Leaving Normandy the expedition went via Dieppe into the WW1 areas north of Paris. We stayed at Le Hamel on the Somme on the first night near the new Australian memorial commemorating the Australian General Monash’s brilliant attack which included the first properly coordinated infantry/tank action, the first resupply of ammunition to troops in action by aircraft and several other tactical innovations. It was also the first time a small number (1,000) of the newly arrived Americans was put into action with the battle-hardened Australians to gain experience.

A visit to the Australian National Memorial at Villers Bretonneux was followed by a campsite next evening near Ieper/Ypres. Everyone went to the evening Last Post ceremony at the Menin gate through which hundreds of thousands of soldiers passed to join the slaughter in the salient. The gate has 64,000 names of missing soldiers with no known grave killed in the immediate vicinity.

That evening we all pooled the remaining food – and wine – and had the final party. The following day the group dispersed, some to go direct to the shipping port of Antwerp, others to continue in UK for a few more weeks.

This was undoubtedly a highly successful expedition. Everywhere, in every country, the vehicles were received with enthusiasm by the general public.
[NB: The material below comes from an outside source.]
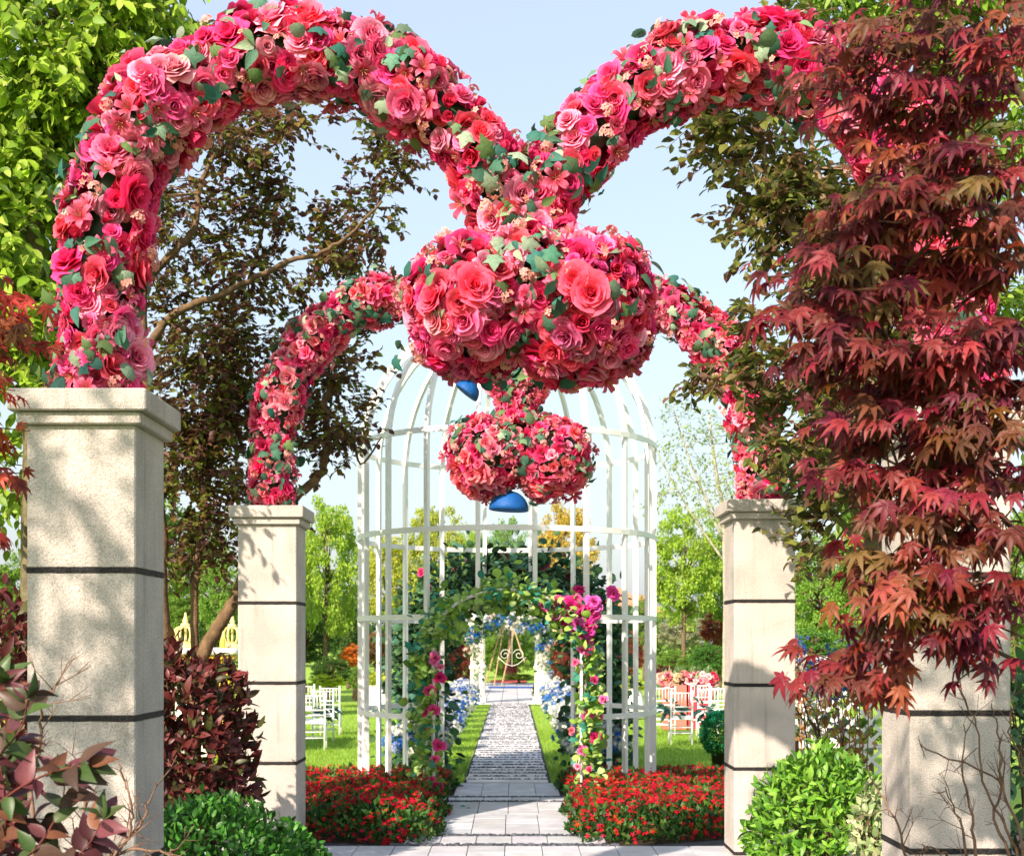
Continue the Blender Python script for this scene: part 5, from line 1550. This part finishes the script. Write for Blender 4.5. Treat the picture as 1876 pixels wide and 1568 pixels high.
def bg_tree(px, ytop, D, wpx, label, col, seed, ybot=None, trunk=(.14, .10, .06), group='trees closing the garden behind', rxy=None, name='garden_tree', cat='tree', flat=1.0):
    rng = np.random.default_rng(seed)
    top = P(px, ytop, D); rx = wpx * D / F_PX / 2
    zb = P(0, ybot if ybot else 1150, D)[2]
    cz = (top[2] + zb) / 2; rz = (top[2] - zb) / 2
    th = thing(name, label, cat, (top[0], D, 0), group)
    me, cl = BGC[seed % 4]
    o = obj('crown', me, M_LEAF, th, kind='stuff', local=True)
    o.scale = (rx, rx, rz); o.location = (0, 0, cz); o.rotation_euler = (0, 0, 0)
    o.color = (*col, 1)
    a = rng.uniform(0, 6.28)
    tb = [tube(smooth_path([(top[0], D, 0), (top[0] + rng.normal(0, .1), D, zb), (top[0], D, cz + rz * .6)], 5), np.linspace(.04 * rx + .06, .03, 11), 7, trunk)]
    for k in rng.choice(len(cl), 22, replace=False):
        e = np.array([top[0], D, cz]) + cl[k] * np.array([rx, rx, rz]); s = np.array([top[0], D, min(cz, e[2]) - .15 * rz])
        tb.append(tube([s, (s + e) / 2 + [0, 0, .1], e], [.02 * rx + .02, .02, .008], 4, trunk))
    obj('trunk', join(tb), M_BARK, th, True)
    return th
LG = (.32, .48, .05); YG = (.46, .50, .06); OG = (.55, .42, .07); DG = (.07, .15, .025); MG = (.19, .33, .045); RD = (.26, .055, .035); AG = (.40, .46, .06)
bgl = [(600, 890, 40, 150, 'bright green tree just outside the left far pillar', LG, 1200), (520, 940, 44, 150, 'green tree behind the left far pillar', MG, 1180), (330, 900, 36, 210, 'light green tree glimpsed between the left pillars', LG, 1170),
       (410, 1000, 30, 120, 'fresh green tree low between the left pillars', (.20, .36, .05), 1190), (705, 960, 52, 110, 'yellow-green tree behind the left bars of the birdcage', YG, 1160), (795, 905, 50, 150, 'golden-green tree rising behind the left half of the birdcage', AG, 1150),
       (860, 950, 58, 90, 'green tree between the golden trees behind the birdcage', LG, 1130), (930, 935, 60, 110, 'soft pale green tree in the middle behind the far blue dome', (.20, .36, .09), 1140), (1035, 905, 48, 135, 'orange-tinged yellow tree behind the right half of the birdcage', OG, 1130),
       (1255, 905, 44, 165, 'broad bright green tree between the birdcage and the right far pillar', LG, 1165), (1330, 940, 46, 120, 'green tree behind the right far pillar', MG, 1150),
       (1500, 960, 26, 170, 'bright green tree outside the right far pillar', (.22, .40, .05), 1190), (1590, 900, 30, 170, 'light green tree behind the maple tips', LG, 1200), (1420, 1010, 40, 120, 'yellow-green tree just past the right far pillar', YG, 1160),
       (40, 1000, 40, 160, 'green tree at the far left edge behind the near pillar', MG, 1200), (1180, 1080, 60, 60, 'small round green tree beside the peach house', MG, 1190), (190, 700, 34, 300, 'tall green tree behind the near left pillar', MG, 1100), (1850, 900, 30, 260, 'green tree at the far right edge behind the maple', MG, 1200), (1740, 850, 34, 240, 'green tree behind the near right pillar', LG, 1200)]
for i, (px, yt, D_, w, lab, c, yb) in enumerate(bgl):
    bg_tree(px, yt, D_, w, lab, c, 3000 + i, yb)
# darker understorey: round shrubs and hedge masses
ush = [(605, 1198, 36, 90, 'round dark green clipped bush behind the left chairs', DG, 1262, 'round_bush'), (600, 1232, 33, 84, 'chartreuse low hedge behind the left chairs', (.42, .55, .02), 1266, 'low_hedge'), (650, 1175, 40, 60, 'orange and yellow flowering bush behind the left bars', (.70, .24, .03), 1225, 'flowering_bush'),
       (660, 1215, 38, 70, 'green bush under the orange flowers', MG, 1265, 'round_bush'), (835, 1165, 45, 80, 'dark red maple mound left of the pergola', RD, 1262, 'red_bush'), (1030, 1165, 45, 90, 'dark red maple mound right of the pergola', RD, 1262, 'red_bush'),
       (990, 1215, 50, 26, 'orange-red bush at the foot of the right pergola column', (.45, .10, .03), 1265, 'red_bush'), (862, 1240, 40, 26, 'small green mound at the foot of the left pergola column', (.2, .25, .03), 1285, 'round_bush'), (985, 1245, 40, 26, 'small green mound at the foot of the right pergola column', (.3, .3, .03), 1285, 'round_bush'),
       (1315, 1110, 48, 80, 'dark red shrub tree beside the right far pillar', RD, 1190, 'red_bush'), (1300, 1172, 40, 90, 'rich green bush above the flower boxes', (.08, .22, .03), 1245, 'round_bush'), (1235, 1185, 42, 90, 'mid green bush near the birdcage, above the coral box', MG, 1250, 'round_bush'),
       (1215, 1215, 38, 60, 'dark crimson low bush between the birdcage and the coral box', (.14, .02, .03), 1250, 'red_bush'), (1250, 1120, 50, 110, 'grey-green bush with cream flowers under the bright tree', (.40, .42, .26), 1195, 'flowering_bush'), (1130, 1100, 50, 100, 'dark green rose bush behind the right bars', DG, 1200, 'round_bush'), (1150, 1150, 42, 70, 'dark red bush with orange tints behind the right bars', (.25, .06, .03), 1245, 'red_bush'),
       (770, 1130, 45, 110, 'dark green bush with pink flowers behind the left bars', DG, 1230, 'round_bush'), (700, 1150, 44, 90, 'orange-flowered bush behind the left bars', (.30, .16, .05), 1225, 'flowering_bush'), (930, 1150, 62, 120, 'light green bush closing the view through the pergola', (.16, .30, .03), 1245, 'round_bush'), (935, 1210, 60, 34, 'dark red bush seen under the scroll ornament', (.16, .03, .04), 1240, 'red_bush'), (950, 1232, 56, 70, 'yellow-green hedge under the dark red bush', (.30, .42, .03), 1248, 'low_hedge'),
       (1500, 1140, 18, 170, 'green bush above the lattice fence', (.12, .28, .04), 1260, 'round_bush'), (1590, 1190, 17, 140, 'dark green bush behind the lattice near the maple', DG, 1300, 'round_bush'), (1475, 1250, 17, 90, 'pale green bush right behind the lattice', (.22, .32, .10), 1380, 'round_bush'), (1560, 1300, 16, 120, 'green bush low behind the lattice', MG, 1400, 'round_bush'),
       (330, 1080, 34, 120, 'green bush above the gold crown', MG, 1180, 'round_bush'), (400, 1100, 32, 90, 'dark green bush behind the plum trunk', DG, 1200, 'round_bush'), (500, 1100, 40, 130, 'dark green bush behind the left far pillar', DG, 1250, 'round_bush'), (560, 1120, 46, 120, 'deep green thicket left of the clipped bush', DG, 1225, 'round_bush'), (640, 1080, 50, 110, 'deep green thicket under the bright tree', DG, 1220, 'round_bush'),
       (1400, 1120, 44, 120, 'dark bush behind the right far pillar', DG, 1240, 'round_bush'), (880, 1130, 66, 60, 'green bush behind the left pergola column', MG, 1240, 'round_bush'), (990, 1120, 66, 70, 'green bush behind the right pergola column', MG, 1240, 'round_bush'), (20, 1120, 36, 160, 'green bush behind the left edge photinia', MG, 1260, 'round_bush'), (1850, 1180, 26, 140, 'green bush past the near right pillar', MG, 1300, 'round_bush')]
for i, (px, yt, D_, w, lab, c, yb, nm) in enumerate(ush):
    bg_tree(px, yt, D_, w, lab, c, 3100 + i, yb, group='shrubs and hedges round the lawn', name=nm, cat='bush')
for px_, D_, w_, lab_ in ((-560, 15.5, 520, 'garden tree left of the view, level with the birdcage'), (-620, 21, 430, 'garden tree left of the view, level with the gold crowned pavilion'),
                          (-480, 27, 360, 'garden tree left of the view, farthest one shading the lawn'), (-700, 12.0, 560, 'garden tree left of the view, level with the far pillars')):
    bg_tree(px_, HOR - 4.3 * F_PX / D_, D_, w_, lab_, MG, 3300 + int(D_), HOR - .2 * F_PX / D_, group='shade trees left of the lawn')
# closing wood far off
rng = np.random.default_rng(99)
cs = []
n = 52000
X = rng.uniform(-60, 60, n); Y = 95 + rng.uniform(-3, 5, n)
prof = 5.0 + 1.0 * np.sin(X * .35) + .8 * np.sin(X * .9 + 2) + .5 * np.sin(X * 2.3)
prof = np.where((X > 5) & (X < 10.5), 3.6, prof)
Z = rng.uniform(0, 1, n) ** .8 * prof
pos = np.stack([X, Y, Z], -1)
M = frames(rng.normal(0, 1, (n, 3)), rng.normal(0, 1, (n, 3)) + [0, -.5, .5], .42 * rng.uniform(.6, 1.4, n))
obj('distant_wood', spread(LEAF_SMALL, M, pos, jitter_cols(rng, [(.10, .20, .03), (.16, .28, .04), (.06, .12, .02), (.22, .28, .05)], n, .2)), M_LEAF, None, kind='stuff', label='distant strip of woodland closing the view', cat='woodland')
# sparse weeping tree right of the cage
D = 30
tree('sparse_weeping_tree', 'sparse pale green tree with thin bare branches behind the right far arch', 'tree', (P(1330, 0, D)[0], D, 0),
     [(np.array([[P(1330, 0, D)[0], D, 0]] + pp(D, (1330, 1100), (1325, 950), (1310, 850), (1300, 760))), .09, .02), (np.array(pp(D, (1328, 1000), (1270, 860), (1240, 770), (1232, 740))), .03, .008), (np.array(pp(D, (1328, 1030), (1260, 930), (1215, 850), (1202, 820))), .03, .008), (np.array(pp(D, (1326, 980), (1290, 900), (1240, 855))), .02, .008)],
     [(P(1245, 790, D), (.45, .4, .7), 12), (P(1222, 880, D), (.35, .4, .6), 9), (P(1290, 830, D), (.5, .4, .8), 12), (P(1290, 930, D), (.6, .4, .5), 14), (P(1340, 820, D), (.6, .4, .8), 12)],
     LEAF_SMALL, .10, [(.26, .38, .10), (.32, .42, .14)], ntw=5, L=.5, k=6, droop=.5, bark=(.35, .33, .24), maxlink=2.5, rng=np.random.default_rng(1005))

# tree outside the frame that throws the dappled shade on the near pillars
tree('shade_tree', 'leafy tree standing beside the camera that dapples the near pillar', 'tree', (-5.4, .8, 0),
     [(np.array([(-5.4, .8, 0), (-5.35, .8, 1.5), (-5.2, .9, 3.2), (-5.0, 1.1, 5.0)]), .1, .03)],
     [((-4.75, 1.6, 5.55), (1.0, .5, .75), 26), ((-4.4, 1.9, 4.7), (.8, .6, .35), 10), ((-5.4, 1.2, 6.6), (.9, .6, .35), 7), ((-3.9, 2.0, 4.0), (.5, .4, .25), 5)], LEAF_WIDE, .11, [(.08, .16, .03)], ntw=5, L=.35, k=7, rng=np.random.default_rng(1006))

tree('shade_tree', 'unseen leafy tree added overhead behind the camera to shade the near right pillar', 'tree', (-3.2, -1.5, 0),  # extra unseen tree, added only to throw mottled shade on the right pillar
     [(np.array([(-3.2, -1.5, 0), (-3.1, -1.3, 2), (-2.6, -.6, 4.2), (-1.7, .4, 5.6)]), .1, .03)],
     [((-1.15, .9, 5.55), (.60, .5, .45), 10), ((-.9, 1.1, 5.0), (.5, .4, .30), 4)], LEAF_WIDE, .11, [(.08, .16, .03)], ntw=5, L=.35, k=7, rng=np.random.default_rng(1007))

# a few fallen leaves on the paving
for i, (px, py, lab) in enumerate(((852, 1480, 'teal silk leaf fallen on the paving inside the cage doorway'), (862, 1483, 'smaller teal silk leaf fallen beside the first on the paving'))):
    D_ = GY(py); c = P(px, py, D_); c[2] = .026
    a = 1.0 + i
    obj('fallen_leaf', xf(tint(IVY, (.03, .30, .24)), np.array([[math.cos(a), -math.sin(a), 0], [math.sin(a), math.cos(a), 0], [0, 0, 1]]), c, .09 - .03 * i), M_SILKLEAF, None, label=lab, cat='leaf')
Those with knowledge of these old vehicles were astonished by the audacity of the concept to attempt to get such a large group such a long distance.

Despite regular small problems, the crews managed to keep the vehicles on the road for 6 weeks. The decision to encourage free running allowed people to go their own way during the day with the result, friction between personalities was almost non-existent and morale remained high throughout.

We were proud to have represented Australia and New Zealand historical achievements and commemorate the sacrifices our forefathers made in a high profile and internationally well received manner.